As someone who used to do a bit of recreational "special situations" investing, I can say with some confidence that counterintuitively the worse part is often the better part, and the "dead weight" often soars after it is jettisoned vs the "good part" flatlining. Not always but it can definitely happen.

The reason for this is logically apparent when you think about the second-order effect of people's opinions on a stock valuation. Say IBM has two halves: "Cloud IBM" which is funky and "Boring IBM" which is everything else. As one company the valuation is the weighted average of everything everyone thinks about the funky part and the boring part put together and is therefore fairly boring overall.

So when you do a spinoff the funky cloud part should soar, right? Wrong. Or not always, anyway.

What often happens when you split a business into a good part and a "bad" part is that all the overinflated expectations of investors are concentrated in the funky part so at the time of the split it has a very high valuation and the boring part is massively oversold and undervalued. So after the split the boring part performs well even if it just phones it in because expectations are so low whereas the funky part needs to do amazingly just to meet the expectations of people who are already in the stock at a valuation that is too high.

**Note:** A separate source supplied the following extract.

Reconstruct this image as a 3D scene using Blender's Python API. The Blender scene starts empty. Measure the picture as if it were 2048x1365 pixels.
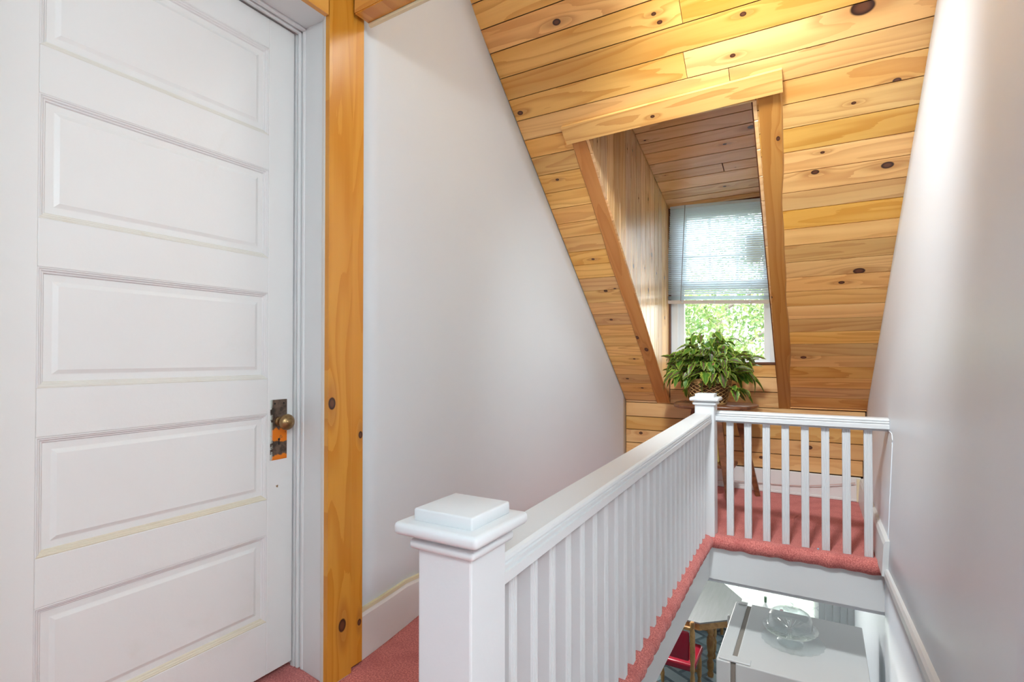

> As someone who used to do a bit of recreational "special situations" investing, I can say with some confidence that counterintuitively the worse part is often the better part, and the "dead weight" often soars after it is jettisoned vs the "good part" flatlining.

Often, the “good” part is actually the high-risk, high-growth potential part and the “bad” part is the low-risk, solid returns part.


Exactly. And if investors have already priced in the high growth potential, sometimes even if the "good part" grows a lot it can be that it doesn't grow enough to justify the valuation.

Fair to add that this doesn't refute the structural logic of seperating the parts - if your business has two halves that are that different, a split can make total sense.